*Request*:
Count every line below in which "from" occurs, then give only the count.
──────── Recorded data ────────
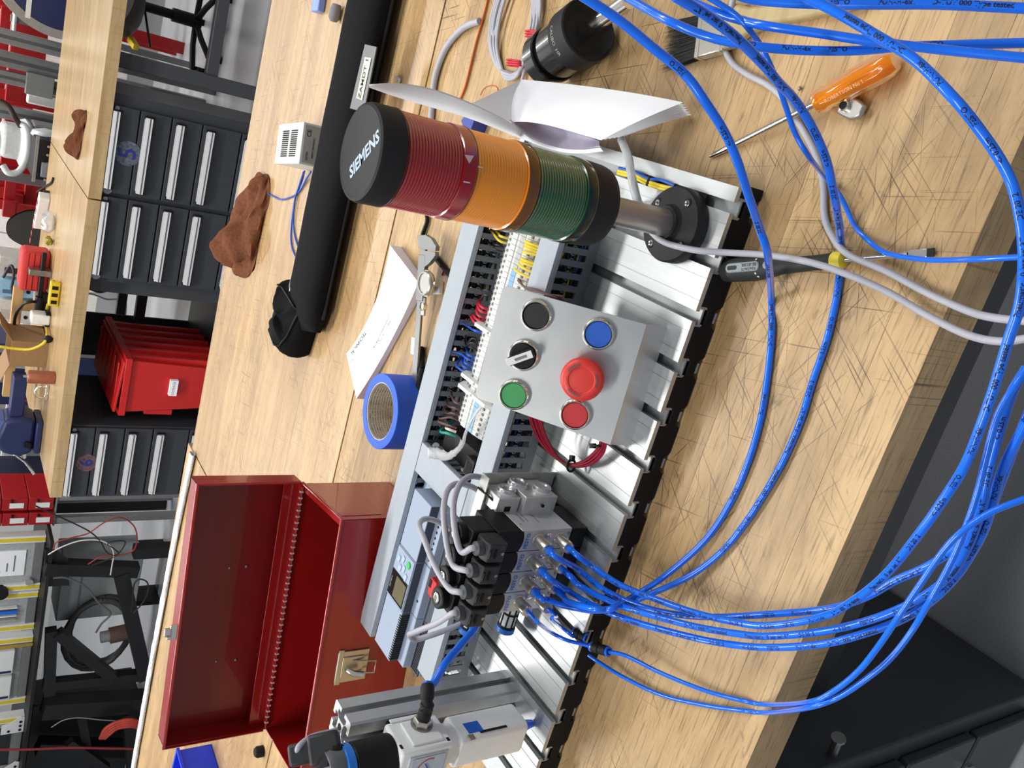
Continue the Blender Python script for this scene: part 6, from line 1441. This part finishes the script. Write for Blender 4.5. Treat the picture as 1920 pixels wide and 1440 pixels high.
# grey T-slot uprights and rails
def pole(label, p0, p1, y, w, m=GRF, slots_=True, name='machine_post', cat='post', dep=None):
    a, b = PY(*p0, y), PY(*p1, y); x = (a.x + b.x) / 2; zt = max(a.z, b.z) + .25
    t = thing(name, label, cat, (x, y, 0)); d_ = dep or w
    obj('profile', MB().box((x - w / 2, y, 0), (x + w / 2, y + d_, zt)), m, t, bevel=.004)
    if slots_: obj('groove', MB().box((x - w * .12, y - .001, 0), (x + w * .12, y + .003, zt)), mat('groove_dark', (84, 84, 86), .5), t)
    return t, x, zt
pole('grey slotted upright nearest the blue disc behind the far bench', (0, 66), (110, 94), 5.1, .075)
pole('grey slotted upright second from the blue disc behind the far bench', (0, 110), (108, 134), 5.3, .085)
t, x, z = pole('grey slotted upright with a clamp block, third from the blue disc', (0, 143), (105, 166), 5.3, .07)
w = PY(75, 152, 5.28); obj('clamp_block', MB().box((x - .06, 5.25, w.z - .07), (x + .06, 5.3, w.z + .07)), mat('clamp_grey', (128, 128, 126), .5), t, bevel=.004)
pole('grey slotted upright behind the robot arm', (0, 212), (100, 226), 5.62, .08)
t = thing('machine_rail', 'dull grey upright bar left of the robot arm', 'post', (-1.1, 5.35, 0))
a, b = PY(0, 328, 5.35), PY(82, 342, 5.35); obj('bar', MB().box((min(a.x, b.x) - .03, 5.35, 0), (max(a.x, b.x) + .02, 5.42, 1.4)), mat('taupe_steel', (110, 100, 100), .5), t, bevel=.005)
# red frames
def red_post(label, u0, v0, v1, y, w_=.1):
    a, b = PY(u0, v0, y), PY(u0, v1, y)
    t = thing('red_girder', label, 'frame', ((a.x + b.x) / 2, y, 0)); zc = a.z
    obj('beam', MB().box((b.x, y, zc - w_ / 2), (a.x, y + .06, zc + w_ / 2)), RF, t, bevel=.004)
    for x in (a.x - .02, b.x + .02): obj('upright', MB().box((x - .04, y + .06, 0), (x + .04, y + .12, zc + .5)), RF, t, bevel=.004)
    return t
red_post('red steel beam crossing behind the grey uprights, lower one', 62, 8, 200, 6.0, .2)
red_post('red steel beam crossing behind the grey uprights, upper one', 14, 2, 330, 6.2, .06)
red_post('red steel beam behind the robot arm', 42, 150, 330, 6.4, .16)
red_post('red steel beam left of the robot arm, upper one', 30, 365, 395, 5.9, .09)
red_post('red steel beam left of the robot arm, lower one', 62, 348, 390, 5.95, .09)
t = thing('red_plate', 'red steel plate standing left of the robot arm behind the white power strip', 'plate', (-1.3, 5.5, 0))
YB((5, 378, 30, 408), 5.7, .05, RF, 'plate', t, .004); YB((8, 340, 30, 380), 5.78, .03, RF, 'web', t, .004); obj('foot', MB().box((PY(10, 400, 5.7).x, 5.71, 0), (PY(10, 380, 5.7).x, 5.75, .95)), RF, t)
t = thing('wall_partition', 'white wall panel boards behind the red frames', 'panel', (-.8, 6.8, 0))
for i in range(9): obj('panel', MB().box((-2.6 + i * .4, 6.8, .2), (-2.21 + i * .4, 6.83, 2.2)), WPN, t, bevel=.002)
t = thing('white_rail', 'white strip light bar low behind the robot arm', 'bar', (-.6, 5.6, .8)); w_ = YB((50, 183, 130, 202), 5.75, .06, WPN, 'bar', t); q = PY(120, 192, 5.75); obj('bracket', MB().box((q.x - .02, 5.81, 0), (q.x + .02, 5.84, q.z + .1)), GRF, t)
t = thing('sign_plate', 'cream plate hanging beside the blue disc', 'plate', (-.2, 5.6, 1)); YB((24, 12, 32, 60), 5.7, .03, WPN, 'plate', t); q = PY(28, 36, 5.7); obj('post', MB().box((q.x - .02, 5.73, 0), (q.x + .02, 5.76, q.z + .02)), GRF, t)
# blue disc with grey rim
t = thing('blue_drum', 'big round blue drum lid with a grey rim behind the far bench', 'drum', (.0, 4.9, .9))
c = PY(122, -58, 4.95); r_ = abs(PY(122, 76, 4.95).x - c.x)
obj('rim', MB().lathe([(r_ - .045, -.001), (r_, -.001), (r_, .05), (r_ - .045, .05), (r_ - .045, -.001)], 72, c, (0, 1, 0)), mat('rim_grey', (150, 146, 142), .5), t, smooth=40)
obj('lid', MB().lathe([(0, .004), (r_ - .044, .004), (r_ - .044, .03), (0, .03)], 72, c, (0, 1, 0)), DKB, t, smooth=40)
a, b = PY(55, 0, 4.95), PY(60, 36, 4.95); obj('stripe', MB().box((b.x, 4.948, a.z - .012), (b.x + .6, 4.954, a.z + .012)), WHITE, t)
for q_ in (.25, .6): obj('stand_leg', MB().cyl((c.x + q_, 5.02, 0), (c.x + q_, 5.02, c.z), .02), GRF, t)
# chairs
t = thing('office_chair', 'grey swivel chair with a black star base beyond the far bench', 'chair', (.03, 5.45, 0))
cx_, cy_ = .045, 5.35
def seat(u, v):
    a = 2 * pi * v; r = u
    return V((cx_ + .24 * r * cos(a), cy_ + .22 * r * sin(a), .50 + .06 * r ** 3 + (.02 if r > .9 else 0)))
obj('seat', MB().grid(seat, 8, 28), mat('chair_grey', (110, 108, 104), .6), t, smooth=60)
def under_(u, v):
    p = seat(u, v); p.z -= .07 * (1 - u ** 4) + .005; return p
obj('seat_shell', MB().grid(lambda u, v: under_(u, 1 - v), 8, 28), mat('chair_shell', (66, 62, 56), .6), t, smooth=60)
obj('column', MB().cyl((cx_, cy_, .1), (cx_, cy_, .44), .028), BLACK, t, smooth=40); obj('column_sleeve', MB().cyl((cx_, cy_, .09), (cx_, cy_, .26), .04), BLACK, t, smooth=40)
obj('lever', MB().cyl((cx_, cy_, .42), (cx_ - .22, cy_ - .02, .36), .007, n=8), BLACK, t)
obj('arm_pad', MB(frame((cx_ - .22, cy_ - .1, .47), (.2, .6, .1), (0, 0, 1))).box((-.06, -.015, -.015), (.06, .02, .02)), mat('yellow_plastic', (216, 184, 30), .4), t, bevel=.005)
for k in range(5):
    a = 2 * pi * k / 5 + .3; e = V((cx_ + .3 * cos(a), cy_ + .3 * sin(a), .075))
    lg = obj('leg', MB().tube([V((cx_, cy_, .12)), V((cx_ + .15 * cos(a), cy_ + .15 * sin(a), .105)), e], .018, 8), BLACK, t, smooth=60)
    obj('caster', MB().cyl((e.x - .02, e.y, .03), (e.x + .02, e.y, .03), .03, n=14).cyl((e.x, e.y, .05), (e.x, e.y, .08), .008, n=8), BLACK, lg)
t = thing('office_chair', 'dark grey chair backrest showing over the far bench beside the red pack', 'chair', (-1.2, 5.0, 0))
a, b = PY(62, 398, 4.95), PY(62, 474, 4.95); xm = (a.x + b.x) / 2; hw = (a.x - b.x) / 2
def back(u, v):
    s_ = (u - .5) * 2; z = .62 + .42 * v
    k = (1 - abs(s_) ** 3.2 * .12); return V((xm + s_ * hw * (1 - .35 * max(0, v - .6) ** 1.2), 4.97 + .05 * s_ * s_ + .02 * sin(pi * v), z - (.10 * abs(s_) ** 2.6 * (1 if v > .5 else 0)) * (v - .5) * 2))
obj('backrest', MB().grid(back, 18, 14), mat('back_grey', (66, 66, 62), .8, bump=.2, scale=300), t, smooth=60)
obj('back_shell', MB().grid(lambda u, v: back(1 - u, v) + V((0, .035, 0)), 18, 14), BLACK, t, smooth=60)
obj('spine', MB().tube([V((xm, 5.0, .75)), V((xm, 5.06, .45)), V((xm, 5.25, .42))], .02, 8), BLACK, t); obj('seat', MB().lathe([(0, 0), (.22, .0), (.24, .03), (.22, .06), (0, .065)], 28, (xm, 5.25, .43), UP), BLACK, t, smooth=50)
obj('column', MB().cyl((xm, 5.25, .08), (xm, 5.25, .43), .025), BLACK, t)
for k in range(5):
    a_ = 2 * pi * k / 5; lg = obj('leg', MB().tube([V((xm, 5.25, .1)), V((xm + .28 * cos(a_), 5.25 + .28 * sin(a_), .07))], .018, 8), BLACK, t); obj('caster', MB().cyl((xm + .28 * cos(a_) - .02, 5.25 + .28 * sin(a_), .03), (xm + .28 * cos(a_) + .02, 5.25 + .28 * sin(a_), .03), .03, n=12), BLACK, lg)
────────
*Answer to this problem*:
3